On Mon, Feb 25, 2008 at 09:35:58AM +0000, Duncan Coutts wrote:
On Mon, 2008-02-25 at 00:52 +0000, Ross Paterson wrote:
The tags stuff was just a quick hack, but in general my preference is to keep the additional data outside of the package, so that what one downloads under a particular package-id is always what was uploaded.
I rather like the idea of keeping the .cabal file separate from the tarball exactly to allow us to fix it without altering the tarball. The obvious changes being altering the description to add extra links, etc and to fix lax dependency constraints.
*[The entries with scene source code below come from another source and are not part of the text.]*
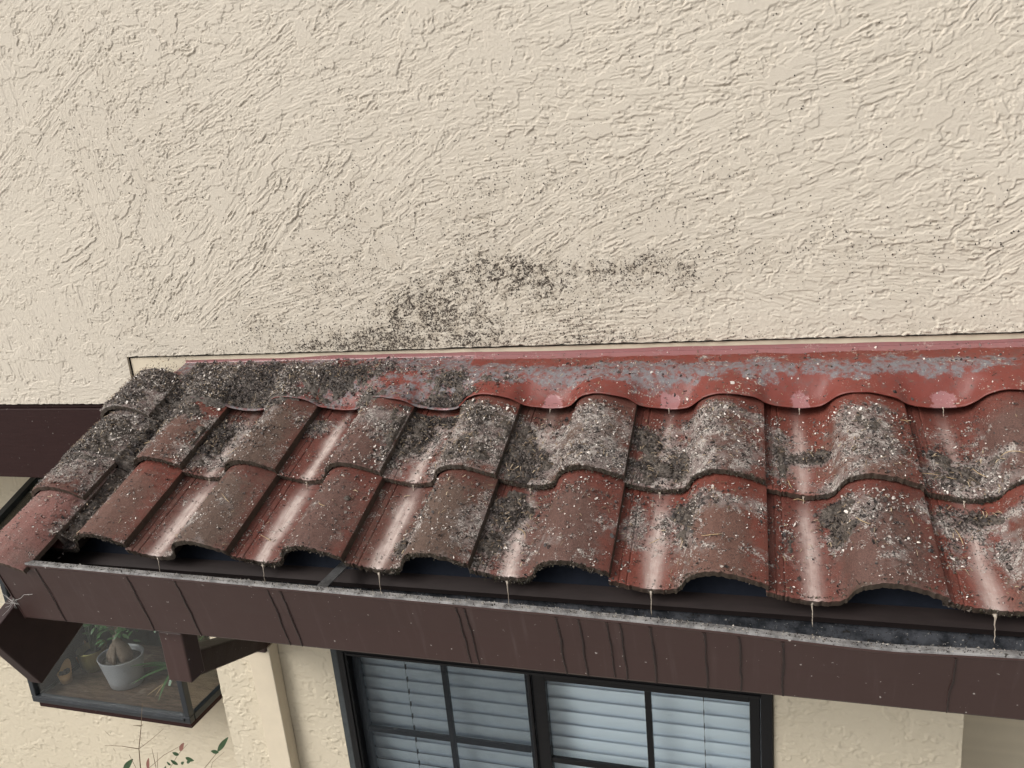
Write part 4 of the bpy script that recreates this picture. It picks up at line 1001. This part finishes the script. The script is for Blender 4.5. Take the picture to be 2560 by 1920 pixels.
# ------------------------------------------------------------------ litter on the roof
gxs = np.arange(-1.875, .80, .0026); gss = np.arange(.84, 1.60, .0026)
GX, GS = np.meshgrid(gxs, gss)
Dn = dens(GX, GS)
N1 = fbm(GX * 38, GS * 38, 1, 4); N2 = fbm(GX * 170, GS * 170, 4, 3)
valid = (GX > -1.675) & (GS > .90) | ((GX <= -1.675) & (GS > .805))
mk = milk_at(GX, GS) * ((GS < 1.40))
N3 = fbm(GX * 85, GS * 85, 3, 3)
thk = sst(.50, 1.10, Dn * .92 + .95 * (N1 - .5) - .55 * mk) * .0085 * (.45 + .45 * N2 + .9 * sst(.40, .68, N3)) * (1 - .25 * (GS > 1.35)) * (1 - .55 * ((GS > 1.35) & (GX < -1.68))) * valid * ~((GX < -1.68) & (GS > 1.51))
lap = np.minimum(np.abs(GS - (ROWS[1][0] - .004)), np.abs(GS - 1.403) + 1.0 * ((GX < -.93) & (col_t(GX) > .125)))
thk = thk * (lap > .006) * (thk > .0012)
fl_ = fill_h(GX, GS) > top_h(GX, GS)
keep = (thk > 0) | fl_
Hm = surf_h(GX, GS) - .0022 + thk + .0009 * (fbm(GX * 330, GS * 330, 6, 2) - .5) * keep
nr, nc = GX.shape
Fm = grid_faces(nr, nc); kk = keep.ravel(); Fm = Fm[kk[Fm].sum(1) >= 3]
# never bridge the step between courses
rowid = ((GS > ROWS[1][0] - .004).astype(int) + ((GS > 1.403) & ~((GX < -.93) & (col_t(GX) > .125))).astype(int)).ravel(); Fm = Fm[rowid[Fm].max(1) == rowid[Fm].min(1)]
rk_ = (GX < RX + .093).ravel().astype(int); _h = Hm.ravel(); Fm = Fm[(rk_[Fm].max(1) == rk_[Fm].min(1)) | (_h[Fm].max(1) - _h[Fm].min(1) < .03)]
used = np.unique(Fm); rem = -np.ones(nr * nc, int); rem[used] = np.arange(len(used))
o = build('wet_mulch', W(GX, GS, Hm).reshape(-1, 3)[used], rem[Fm], M_mulch, loc=Wp(-.6, 1.2, 0), smooth=True)
tag(o, 'dark wet leaf mulch heaped in the pans and over the flashing of the red roof', 'leaf litter', kind='stuff')

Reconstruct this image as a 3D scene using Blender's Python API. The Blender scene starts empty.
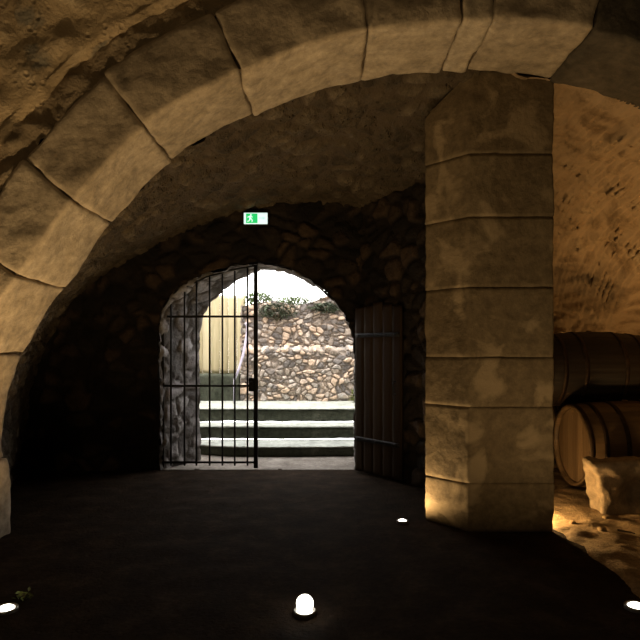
import bpy, bmesh, math, random
from mathutils import Vector, noise, Matrix
random.seed(7)
S = bpy.context.scene
COL = S.collection
PI = math.pi

# ------------------------------------------------------------------ camera, sky, lights, exposure
cd = bpy.data.cameras.new('camera'); cam = bpy.data.objects.new('camera', cd); COL.objects.link(cam)
cam.location = (0, 0, 1.5); cam.rotation_euler = (PI/2, 0, 0)
cd.sensor_width = 36; cd.lens = 31.5; cd.shift_y = 30/640; cd.clip_start = .05
S.camera = cam

w = bpy.data.worlds.new('sky'); S.world = w; w.use_nodes = True
bg = w.node_tree.nodes['Background']
bg.inputs[0].default_value = (1, .98, .955, 1); bg.inputs[1].default_value = 6.5

def lamp(kind, name, loc, power, color, target=None, size=.05, angle=None, blend=.6):
    l = bpy.data.lights.new(name, kind); l.energy = power; l.color = color
    if kind == 'SUN': l.angle = size
    else: l.shadow_soft_size = size
    if kind == 'SPOT': l.spot_size = math.radians(angle); l.spot_blend = blend
    o = bpy.data.objects.new(name, l); COL.objects.link(o); o.location = loc
    if target is not None:
        o.rotation_euler = (Vector(target)-Vector(loc)).to_track_quat('-Z', 'Y').to_euler()
    return o
WARM = (1, .69, .34); ORANGE = (1, .59, .22)
lamp('SUN', 'sun_light', (-.8, 7.3, 10), 3.2, (1, .93, .82), target=(0, 9.3, 0), size=.15)
rl = bpy.data.lights.new('room_fill_light', 'AREA'); rl.energy = 20; rl.color = (1, .70, .36); rl.size = .8  # unseen fill light added behind the camera to lift the arch faces
ro = bpy.data.objects.new('room_fill_light', rl); COL.objects.link(ro); ro.location = (-1.0, -1.6, 3.3); ro.rotation_euler = (Vector((0, 4.2, 2.6))-ro.location).to_track_quat('-Z', 'Y').to_euler()
LP = {}  # ground lights: filled in where the fixtures are built
S.view_settings.view_transform = 'Standard'; S.view_settings.look = 'None'
S.view_settings.exposure = 0.0; S.view_settings.gamma = 1

# ------------------------------------------------------------------ helpers
def smooth(a, b, x):
    t = max(0, min(1, (x-a)/(b-a))); return t*t*(3-2*t)
def lerp(a, b, t): return a+(b-a)*t
def fbm(p, s, o=4): return noise.fractal(Vector(p)*s, 1.0, 2.0, o)

def tagp(o, label=None, cat=None, group=None, kind=None):
    if label: o['label'] = label
    if cat: o['category'] = cat
    if group: o['group'] = group
    if kind: o['kind'] = kind
    return o
def empty(name, loc=(0, 0, 0), rz=0, **k):
    o = bpy.data.objects.new(name, None); COL.objects.link(o); o.location = loc
    o.rotation_euler = (0, 0, rz); o.empty_display_size = .2
    return tagp(o, **k)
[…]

Perhaps this is because I've been working with distros for a while where we always have a script that allows us to tweak things to make them work. So it depends on to what extent we want to manage hackage like a distribution or as a pristine upstream site. I think we want to do both really, at least for some subset of packages. I don't think we need to go as far as maintaining patch sets like some distros do. In gentoo, the most common patch we apply in the ebuild scripts are actually changes to the .cabal file.
I don't follow you there. There's a copy of the .cabal file inside the tarball, which you say you're not changing, but it is the tarball that people will download and build. Should the pristine used by secondary distributions include the modified cabal file, and if so should they include a timestamp in the version number?